• [Required task]: Return only the lines from the top of the material through the line marked by "SC.camera = cam", unaltered.

• [Collected data]:

******

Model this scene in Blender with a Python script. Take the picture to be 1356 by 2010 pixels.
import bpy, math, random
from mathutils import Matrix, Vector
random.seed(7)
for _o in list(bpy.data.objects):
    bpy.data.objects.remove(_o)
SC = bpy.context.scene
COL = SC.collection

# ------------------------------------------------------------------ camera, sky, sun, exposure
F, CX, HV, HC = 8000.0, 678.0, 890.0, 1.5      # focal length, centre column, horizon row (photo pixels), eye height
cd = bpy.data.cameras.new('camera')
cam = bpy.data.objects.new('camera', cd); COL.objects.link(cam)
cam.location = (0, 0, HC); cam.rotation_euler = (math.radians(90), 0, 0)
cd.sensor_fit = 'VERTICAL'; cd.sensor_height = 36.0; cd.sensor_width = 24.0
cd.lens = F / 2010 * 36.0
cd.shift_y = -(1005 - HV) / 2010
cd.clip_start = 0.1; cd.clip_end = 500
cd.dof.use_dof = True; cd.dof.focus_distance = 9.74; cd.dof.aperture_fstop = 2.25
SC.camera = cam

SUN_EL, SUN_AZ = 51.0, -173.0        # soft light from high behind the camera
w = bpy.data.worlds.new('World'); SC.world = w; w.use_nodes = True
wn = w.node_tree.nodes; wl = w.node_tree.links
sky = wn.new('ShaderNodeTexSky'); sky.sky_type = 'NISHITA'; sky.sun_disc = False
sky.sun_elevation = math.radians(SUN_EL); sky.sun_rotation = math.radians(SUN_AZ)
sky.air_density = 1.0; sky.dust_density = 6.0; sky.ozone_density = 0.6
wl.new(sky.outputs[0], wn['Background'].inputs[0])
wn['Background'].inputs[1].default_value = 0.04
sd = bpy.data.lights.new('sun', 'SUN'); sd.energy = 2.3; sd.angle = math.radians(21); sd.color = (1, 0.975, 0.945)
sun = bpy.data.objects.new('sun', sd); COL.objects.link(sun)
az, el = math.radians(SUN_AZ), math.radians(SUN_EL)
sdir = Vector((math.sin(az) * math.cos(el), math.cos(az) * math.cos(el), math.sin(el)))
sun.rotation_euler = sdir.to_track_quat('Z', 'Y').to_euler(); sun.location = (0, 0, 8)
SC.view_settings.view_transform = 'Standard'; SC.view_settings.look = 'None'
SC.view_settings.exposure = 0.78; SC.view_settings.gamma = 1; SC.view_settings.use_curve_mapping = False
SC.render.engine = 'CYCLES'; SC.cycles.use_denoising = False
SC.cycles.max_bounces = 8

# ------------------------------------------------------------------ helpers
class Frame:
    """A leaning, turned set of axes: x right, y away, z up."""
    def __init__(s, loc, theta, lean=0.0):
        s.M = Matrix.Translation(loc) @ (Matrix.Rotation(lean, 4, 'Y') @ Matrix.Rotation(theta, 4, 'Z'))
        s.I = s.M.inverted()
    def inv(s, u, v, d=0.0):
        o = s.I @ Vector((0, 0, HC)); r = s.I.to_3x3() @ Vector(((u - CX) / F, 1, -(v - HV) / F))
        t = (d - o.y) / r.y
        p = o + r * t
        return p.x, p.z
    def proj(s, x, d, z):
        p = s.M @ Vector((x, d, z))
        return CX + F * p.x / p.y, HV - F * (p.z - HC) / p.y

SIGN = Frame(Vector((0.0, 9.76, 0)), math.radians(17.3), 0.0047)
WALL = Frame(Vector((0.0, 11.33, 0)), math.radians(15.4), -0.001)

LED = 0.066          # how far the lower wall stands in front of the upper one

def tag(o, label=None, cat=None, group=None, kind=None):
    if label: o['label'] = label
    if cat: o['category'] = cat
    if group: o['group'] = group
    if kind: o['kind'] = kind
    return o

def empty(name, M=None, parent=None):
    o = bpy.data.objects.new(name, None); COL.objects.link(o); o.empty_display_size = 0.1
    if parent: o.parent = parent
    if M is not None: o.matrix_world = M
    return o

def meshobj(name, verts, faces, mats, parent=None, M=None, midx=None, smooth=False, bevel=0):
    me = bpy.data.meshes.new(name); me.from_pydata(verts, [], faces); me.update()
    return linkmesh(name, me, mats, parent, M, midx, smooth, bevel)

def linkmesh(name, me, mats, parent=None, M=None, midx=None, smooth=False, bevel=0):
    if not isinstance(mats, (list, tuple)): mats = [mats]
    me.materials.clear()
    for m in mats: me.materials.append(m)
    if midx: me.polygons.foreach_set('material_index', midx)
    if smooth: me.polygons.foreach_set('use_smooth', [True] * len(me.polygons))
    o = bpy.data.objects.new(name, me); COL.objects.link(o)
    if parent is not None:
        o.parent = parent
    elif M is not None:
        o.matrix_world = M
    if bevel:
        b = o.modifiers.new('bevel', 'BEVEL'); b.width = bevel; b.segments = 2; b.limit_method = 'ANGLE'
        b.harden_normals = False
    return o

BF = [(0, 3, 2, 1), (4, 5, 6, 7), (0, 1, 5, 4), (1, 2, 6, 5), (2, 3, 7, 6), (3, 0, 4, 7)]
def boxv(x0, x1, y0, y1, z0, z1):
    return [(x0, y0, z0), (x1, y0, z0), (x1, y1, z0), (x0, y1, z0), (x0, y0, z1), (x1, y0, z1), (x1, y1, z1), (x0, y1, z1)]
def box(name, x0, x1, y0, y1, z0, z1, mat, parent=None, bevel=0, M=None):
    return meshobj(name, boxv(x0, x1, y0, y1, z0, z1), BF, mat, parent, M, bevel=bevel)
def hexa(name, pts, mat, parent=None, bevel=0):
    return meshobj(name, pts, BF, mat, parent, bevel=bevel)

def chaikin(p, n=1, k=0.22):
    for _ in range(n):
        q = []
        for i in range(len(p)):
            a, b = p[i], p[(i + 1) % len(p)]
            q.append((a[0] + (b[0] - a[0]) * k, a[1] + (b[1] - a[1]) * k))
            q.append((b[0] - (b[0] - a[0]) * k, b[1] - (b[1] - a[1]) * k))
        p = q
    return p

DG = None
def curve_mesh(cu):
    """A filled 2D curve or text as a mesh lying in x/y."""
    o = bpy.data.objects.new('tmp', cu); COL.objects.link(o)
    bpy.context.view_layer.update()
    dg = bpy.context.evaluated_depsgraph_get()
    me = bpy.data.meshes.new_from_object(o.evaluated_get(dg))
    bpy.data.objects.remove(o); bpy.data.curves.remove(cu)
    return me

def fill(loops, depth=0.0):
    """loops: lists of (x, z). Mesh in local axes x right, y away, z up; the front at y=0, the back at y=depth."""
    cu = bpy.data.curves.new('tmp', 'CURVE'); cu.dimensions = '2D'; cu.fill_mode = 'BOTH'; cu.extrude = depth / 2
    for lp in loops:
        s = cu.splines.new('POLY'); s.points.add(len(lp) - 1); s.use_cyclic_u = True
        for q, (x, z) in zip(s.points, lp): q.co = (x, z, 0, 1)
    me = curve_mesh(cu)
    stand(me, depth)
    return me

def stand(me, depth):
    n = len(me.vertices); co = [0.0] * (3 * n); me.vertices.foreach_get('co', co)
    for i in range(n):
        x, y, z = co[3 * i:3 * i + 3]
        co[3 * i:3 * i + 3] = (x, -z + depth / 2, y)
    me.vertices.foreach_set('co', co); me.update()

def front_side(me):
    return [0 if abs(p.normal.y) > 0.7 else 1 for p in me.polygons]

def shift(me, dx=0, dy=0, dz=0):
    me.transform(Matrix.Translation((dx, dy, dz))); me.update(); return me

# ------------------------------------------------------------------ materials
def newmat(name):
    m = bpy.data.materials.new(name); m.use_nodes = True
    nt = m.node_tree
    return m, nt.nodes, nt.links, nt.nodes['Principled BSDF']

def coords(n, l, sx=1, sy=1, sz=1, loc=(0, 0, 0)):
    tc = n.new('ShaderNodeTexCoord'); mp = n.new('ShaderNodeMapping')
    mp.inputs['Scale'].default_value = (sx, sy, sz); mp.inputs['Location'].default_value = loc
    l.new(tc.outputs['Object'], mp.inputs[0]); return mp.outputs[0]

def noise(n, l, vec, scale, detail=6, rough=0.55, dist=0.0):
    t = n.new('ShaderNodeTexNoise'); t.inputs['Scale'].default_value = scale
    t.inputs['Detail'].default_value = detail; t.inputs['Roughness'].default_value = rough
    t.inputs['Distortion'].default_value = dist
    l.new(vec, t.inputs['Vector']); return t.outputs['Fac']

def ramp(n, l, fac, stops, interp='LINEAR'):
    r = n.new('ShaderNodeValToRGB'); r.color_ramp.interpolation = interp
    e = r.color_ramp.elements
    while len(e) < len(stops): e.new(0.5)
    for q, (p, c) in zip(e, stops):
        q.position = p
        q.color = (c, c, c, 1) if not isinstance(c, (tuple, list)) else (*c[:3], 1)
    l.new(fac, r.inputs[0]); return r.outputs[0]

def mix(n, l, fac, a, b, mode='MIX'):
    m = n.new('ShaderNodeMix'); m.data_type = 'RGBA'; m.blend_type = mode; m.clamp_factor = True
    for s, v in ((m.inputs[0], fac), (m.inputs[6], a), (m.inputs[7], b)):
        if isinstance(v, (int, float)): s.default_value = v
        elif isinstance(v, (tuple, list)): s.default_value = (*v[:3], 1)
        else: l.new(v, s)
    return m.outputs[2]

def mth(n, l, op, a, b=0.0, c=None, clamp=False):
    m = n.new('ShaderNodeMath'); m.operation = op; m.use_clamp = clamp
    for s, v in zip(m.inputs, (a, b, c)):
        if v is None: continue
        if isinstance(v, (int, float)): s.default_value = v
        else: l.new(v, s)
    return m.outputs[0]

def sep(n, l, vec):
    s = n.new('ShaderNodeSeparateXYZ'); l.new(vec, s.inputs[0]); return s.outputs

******

• [Completed task]:
Model this scene in Blender with a Python script. Take the picture to be 1356 by 2010 pixels.
import bpy, math, random
from mathutils import Matrix, Vector
random.seed(7)
for _o in list(bpy.data.objects):
    bpy.data.objects.remove(_o)
SC = bpy.context.scene
COL = SC.collection

# ------------------------------------------------------------------ camera, sky, sun, exposure
F, CX, HV, HC = 8000.0, 678.0, 890.0, 1.5      # focal length, centre column, horizon row (photo pixels), eye height
cd = bpy.data.cameras.new('camera')
cam = bpy.data.objects.new('camera', cd); COL.objects.link(cam)
cam.location = (0, 0, HC); cam.rotation_euler = (math.radians(90), 0, 0)
cd.sensor_fit = 'VERTICAL'; cd.sensor_height = 36.0; cd.sensor_width = 24.0
cd.lens = F / 2010 * 36.0
cd.shift_y = -(1005 - HV) / 2010
cd.clip_start = 0.1; cd.clip_end = 500
cd.dof.use_dof = True; cd.dof.focus_distance = 9.74; cd.dof.aperture_fstop = 2.25
SC.camera = cam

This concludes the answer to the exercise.